**TASK INSTRUCTIONS:** Would you retype all of these records exactly?

(3D scene scripts)
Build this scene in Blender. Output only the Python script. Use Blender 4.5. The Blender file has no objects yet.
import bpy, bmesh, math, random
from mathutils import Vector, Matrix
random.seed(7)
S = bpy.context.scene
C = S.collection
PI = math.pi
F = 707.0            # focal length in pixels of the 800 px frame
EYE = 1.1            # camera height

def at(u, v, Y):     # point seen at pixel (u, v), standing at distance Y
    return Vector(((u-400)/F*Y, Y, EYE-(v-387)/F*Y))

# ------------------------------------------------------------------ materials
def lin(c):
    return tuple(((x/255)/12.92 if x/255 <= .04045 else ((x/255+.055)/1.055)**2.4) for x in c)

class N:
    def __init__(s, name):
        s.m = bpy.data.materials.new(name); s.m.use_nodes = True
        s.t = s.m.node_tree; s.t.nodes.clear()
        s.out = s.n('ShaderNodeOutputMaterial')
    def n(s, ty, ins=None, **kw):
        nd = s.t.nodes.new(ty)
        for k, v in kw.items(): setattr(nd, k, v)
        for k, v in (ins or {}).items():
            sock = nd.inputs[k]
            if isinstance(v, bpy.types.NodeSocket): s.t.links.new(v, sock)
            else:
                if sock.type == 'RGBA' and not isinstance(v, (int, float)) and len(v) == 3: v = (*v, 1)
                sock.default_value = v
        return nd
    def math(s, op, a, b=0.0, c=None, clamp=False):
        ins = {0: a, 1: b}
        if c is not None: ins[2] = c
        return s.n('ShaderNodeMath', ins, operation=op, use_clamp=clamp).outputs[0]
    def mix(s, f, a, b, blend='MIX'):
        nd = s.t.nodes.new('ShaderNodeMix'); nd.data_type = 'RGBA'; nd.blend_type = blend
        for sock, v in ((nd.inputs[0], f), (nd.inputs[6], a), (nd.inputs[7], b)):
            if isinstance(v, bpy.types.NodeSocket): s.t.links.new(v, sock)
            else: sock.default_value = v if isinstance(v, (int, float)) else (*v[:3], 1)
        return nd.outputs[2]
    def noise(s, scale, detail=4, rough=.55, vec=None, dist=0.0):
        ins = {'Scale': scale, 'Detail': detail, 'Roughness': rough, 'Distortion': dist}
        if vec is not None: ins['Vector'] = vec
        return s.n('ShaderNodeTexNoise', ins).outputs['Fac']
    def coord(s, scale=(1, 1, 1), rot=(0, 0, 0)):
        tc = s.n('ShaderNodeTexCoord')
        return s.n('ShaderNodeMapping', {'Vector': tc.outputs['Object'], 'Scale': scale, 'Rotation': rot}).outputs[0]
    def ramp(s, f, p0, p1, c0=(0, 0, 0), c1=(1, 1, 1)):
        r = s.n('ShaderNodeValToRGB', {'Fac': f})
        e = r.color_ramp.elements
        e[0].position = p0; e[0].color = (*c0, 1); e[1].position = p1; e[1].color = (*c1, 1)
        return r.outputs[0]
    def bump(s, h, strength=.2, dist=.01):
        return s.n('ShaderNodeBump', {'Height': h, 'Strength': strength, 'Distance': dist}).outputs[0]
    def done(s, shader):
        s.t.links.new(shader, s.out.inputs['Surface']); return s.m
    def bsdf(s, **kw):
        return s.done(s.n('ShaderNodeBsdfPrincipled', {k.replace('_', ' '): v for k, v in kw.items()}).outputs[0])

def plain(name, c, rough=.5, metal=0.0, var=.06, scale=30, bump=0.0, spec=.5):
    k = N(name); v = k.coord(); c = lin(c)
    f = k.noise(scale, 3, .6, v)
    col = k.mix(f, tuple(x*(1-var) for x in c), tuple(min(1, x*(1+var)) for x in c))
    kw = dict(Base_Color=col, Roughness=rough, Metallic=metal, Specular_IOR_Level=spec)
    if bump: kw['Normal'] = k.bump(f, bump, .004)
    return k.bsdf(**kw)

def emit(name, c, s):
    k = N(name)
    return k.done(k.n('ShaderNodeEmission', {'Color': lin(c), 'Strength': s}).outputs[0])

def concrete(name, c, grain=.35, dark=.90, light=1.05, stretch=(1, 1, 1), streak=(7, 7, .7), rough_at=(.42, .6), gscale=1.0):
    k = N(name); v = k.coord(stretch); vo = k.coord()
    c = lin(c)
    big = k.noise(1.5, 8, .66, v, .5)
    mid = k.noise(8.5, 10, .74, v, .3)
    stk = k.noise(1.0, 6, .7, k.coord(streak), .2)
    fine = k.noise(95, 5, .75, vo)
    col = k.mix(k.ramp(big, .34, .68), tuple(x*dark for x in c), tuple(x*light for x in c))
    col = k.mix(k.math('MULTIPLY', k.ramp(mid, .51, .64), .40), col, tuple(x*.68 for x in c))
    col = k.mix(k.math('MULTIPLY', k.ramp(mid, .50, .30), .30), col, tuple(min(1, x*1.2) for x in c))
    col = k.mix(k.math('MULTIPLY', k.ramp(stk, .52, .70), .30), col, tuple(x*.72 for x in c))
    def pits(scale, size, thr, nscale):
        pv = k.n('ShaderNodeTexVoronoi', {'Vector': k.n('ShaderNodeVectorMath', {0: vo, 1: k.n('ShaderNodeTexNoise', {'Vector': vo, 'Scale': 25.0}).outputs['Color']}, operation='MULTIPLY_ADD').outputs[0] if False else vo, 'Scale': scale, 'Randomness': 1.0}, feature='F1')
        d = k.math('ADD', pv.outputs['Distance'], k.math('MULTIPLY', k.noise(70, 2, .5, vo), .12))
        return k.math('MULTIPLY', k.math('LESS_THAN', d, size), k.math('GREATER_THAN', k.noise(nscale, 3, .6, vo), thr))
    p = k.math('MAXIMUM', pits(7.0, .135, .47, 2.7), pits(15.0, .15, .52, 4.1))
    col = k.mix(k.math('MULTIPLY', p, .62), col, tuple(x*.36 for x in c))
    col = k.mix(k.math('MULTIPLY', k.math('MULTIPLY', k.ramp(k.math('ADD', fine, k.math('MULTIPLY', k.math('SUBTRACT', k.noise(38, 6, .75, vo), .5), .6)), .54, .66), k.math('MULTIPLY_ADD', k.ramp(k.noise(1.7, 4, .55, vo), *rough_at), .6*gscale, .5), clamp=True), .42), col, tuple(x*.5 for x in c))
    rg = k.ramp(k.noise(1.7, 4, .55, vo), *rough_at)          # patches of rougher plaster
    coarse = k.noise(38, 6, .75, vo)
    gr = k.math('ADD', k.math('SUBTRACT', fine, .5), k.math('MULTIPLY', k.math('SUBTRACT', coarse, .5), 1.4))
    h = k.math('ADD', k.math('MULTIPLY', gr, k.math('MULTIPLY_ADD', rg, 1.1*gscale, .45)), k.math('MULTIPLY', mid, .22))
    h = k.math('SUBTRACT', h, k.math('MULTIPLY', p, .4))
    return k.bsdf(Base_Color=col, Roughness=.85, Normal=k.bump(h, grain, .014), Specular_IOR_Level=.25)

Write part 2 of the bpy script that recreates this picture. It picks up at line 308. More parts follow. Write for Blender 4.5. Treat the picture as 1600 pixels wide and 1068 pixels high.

**SOLUTION TO THIS TASK:**
Build this scene in Blender. Output only the Python script. Use Blender 4.5. The Blender file has no objects yet.
import bpy, bmesh, math, random
from mathutils import Vector, Matrix
random.seed(7)
S = bpy.context.scene
C = S.collection
PI = math.pi
F = 707.0            # focal length in pixels of the 800 px frame
EYE = 1.1            # camera height

def at(u, v, Y):     # point seen at pixel (u, v), standing at distance Y
    return Vector(((u-400)/F*Y, Y, EYE-(v-387)/F*Y))

# ------------------------------------------------------------------ materials
def lin(c):
    return tuple(((x/255)/12.92 if x/255 <= .04045 else ((x/255+.055)/1.055)**2.4) for x in c)

class N:
    def __init__(s, name):
        s.m = bpy.data.materials.new(name); s.m.use_nodes = True
        s.t = s.m.node_tree; s.t.nodes.clear()
        s.out = s.n('ShaderNodeOutputMaterial')
    def n(s, ty, ins=None, **kw):
        nd = s.t.nodes.new(ty)
        for k, v in kw.items(): setattr(nd, k, v)
        for k, v in (ins or {}).items():
            sock = nd.inputs[k]
            if isinstance(v, bpy.types.NodeSocket): s.t.links.new(v, sock)
            else:
                if sock.type == 'RGBA' and not isinstance(v, (int, float)) and len(v) == 3: v = (*v, 1)
                sock.default_value = v
        return nd
    def math(s, op, a, b=0.0, c=None, clamp=False):
        ins = {0: a, 1: b}
        if c is not None: ins[2] = c
        return s.n('ShaderNodeMath', ins, operation=op, use_clamp=clamp).outputs[0]
    def mix(s, f, a, b, blend='MIX'):
        nd = s.t.nodes.new('ShaderNodeMix'); nd.data_type = 'RGBA'; nd.blend_type = blend
        for sock, v in ((nd.inputs[0], f), (nd.inputs[6], a), (nd.inputs[7], b)):
            if isinstance(v, bpy.types.NodeSocket): s.t.links.new(v, sock)
            else: sock.default_value = v if isinstance(v, (int, float)) else (*v[:3], 1)
        return nd.outputs[2]
    def noise(s, scale, detail=4, rough=.55, vec=None, dist=0.0):
        ins = {'Scale': scale, 'Detail': detail, 'Roughness': rough, 'Distortion': dist}
        if vec is not None: ins['Vector'] = vec
        return s.n('ShaderNodeTexNoise', ins).outputs['Fac']
    def coord(s, scale=(1, 1, 1), rot=(0, 0, 0)):
        tc = s.n('ShaderNodeTexCoord')
        return s.n('ShaderNodeMapping', {'Vector': tc.outputs['Object'], 'Scale': scale, 'Rotation': rot}).outputs[0]
    def ramp(s, f, p0, p1, c0=(0, 0, 0), c1=(1, 1, 1)):
        r = s.n('ShaderNodeValToRGB', {'Fac': f})
        e = r.color_ramp.elements
        e[0].position = p0; e[0].color = (*c0, 1); e[1].position = p1; e[1].color = (*c1, 1)
        return r.outputs[0]
    def bump(s, h, strength=.2, dist=.01):
        return s.n('ShaderNodeBump', {'Height': h, 'Strength': strength, 'Distance': dist}).outputs[0]
    def done(s, shader):
        s.t.links.new(shader, s.out.inputs['Surface']); return s.m
    def bsdf(s, **kw):
        return s.done(s.n('ShaderNodeBsdfPrincipled', {k.replace('_', ' '): v for k, v in kw.items()}).outputs[0])

def plain(name, c, rough=.5, metal=0.0, var=.06, scale=30, bump=0.0, spec=.5):
    k = N(name); v = k.coord(); c = lin(c)
    f = k.noise(scale, 3, .6, v)
    col = k.mix(f, tuple(x*(1-var) for x in c), tuple(min(1, x*(1+var)) for x in c))
    kw = dict(Base_Color=col, Roughness=rough, Metallic=metal, Specular_IOR_Level=spec)
    if bump: kw['Normal'] = k.bump(f, bump, .004)
    return k.bsdf(**kw)

def emit(name, c, s):
    k = N(name)
    return k.done(k.n('ShaderNodeEmission', {'Color': lin(c), 'Strength': s}).outputs[0])

def concrete(name, c, grain=.35, dark=.90, light=1.05, stretch=(1, 1, 1), streak=(7, 7, .7), rough_at=(.42, .6), gscale=1.0):
    k = N(name); v = k.coord(stretch); vo = k.coord()
    c = lin(c)
    big = k.noise(1.5, 8, .66, v, .5)
    mid = k.noise(8.5, 10, .74, v, .3)
    stk = k.noise(1.0, 6, .7, k.coord(streak), .2)
    fine = k.noise(95, 5, .75, vo)
    col = k.mix(k.ramp(big, .34, .68), tuple(x*dark for x in c), tuple(x*light for x in c))
    col = k.mix(k.math('MULTIPLY', k.ramp(mid, .51, .64), .40), col, tuple(x*.68 for x in c))
    col = k.mix(k.math('MULTIPLY', k.ramp(mid, .50, .30), .30), col, tuple(min(1, x*1.2) for x in c))
    col = k.mix(k.math('MULTIPLY', k.ramp(stk, .52, .70), .30), col, tuple(x*.72 for x in c))
    def pits(scale, size, thr, nscale):
        pv = k.n('ShaderNodeTexVoronoi', {'Vector': k.n('ShaderNodeVectorMath', {0: vo, 1: k.n('ShaderNodeTexNoise', {'Vector': vo, 'Scale': 25.0}).outputs['Color']}, operation='MULTIPLY_ADD').outputs[0] if False else vo, 'Scale': scale, 'Randomness': 1.0}, feature='F1')
        d = k.math('ADD', pv.outputs['Distance'], k.math('MULTIPLY', k.noise(70, 2, .5, vo), .12))
        return k.math('MULTIPLY', k.math('LESS_THAN', d, size), k.math('GREATER_THAN', k.noise(nscale, 3, .6, vo), thr))
    p = k.math('MAXIMUM', pits(7.0, .135, .47, 2.7), pits(15.0, .15, .52, 4.1))
    col = k.mix(k.math('MULTIPLY', p, .62), col, tuple(x*.36 for x in c))
    col = k.mix(k.math('MULTIPLY', k.math('MULTIPLY', k.ramp(k.math('ADD', fine, k.math('MULTIPLY', k.math('SUBTRACT', k.noise(38, 6, .75, vo), .5), .6)), .54, .66), k.math('MULTIPLY_ADD', k.ramp(k.noise(1.7, 4, .55, vo), *rough_at), .6*gscale, .5), clamp=True), .42), col, tuple(x*.5 for x in c))
    rg = k.ramp(k.noise(1.7, 4, .55, vo), *rough_at)          # patches of rougher plaster
    coarse = k.noise(38, 6, .75, vo)
    gr = k.math('ADD', k.math('SUBTRACT', fine, .5), k.math('MULTIPLY', k.math('SUBTRACT', coarse, .5), 1.4))
    h = k.math('ADD', k.math('MULTIPLY', gr, k.math('MULTIPLY_ADD', rg, 1.1*gscale, .45)), k.math('MULTIPLY', mid, .22))
    h = k.math('SUBTRACT', h, k.math('MULTIPLY', p, .4))
    return k.bsdf(Base_Color=col, Roughness=.85, Normal=k.bump(h, grain, .014), Specular_IOR_Level=.25)

Write part 2 of the bpy script that recreates this picture. It picks up at line 308. More parts follow. Write for Blender 4.5. Treat the picture as 1600 pixels wide and 1068 pixels high.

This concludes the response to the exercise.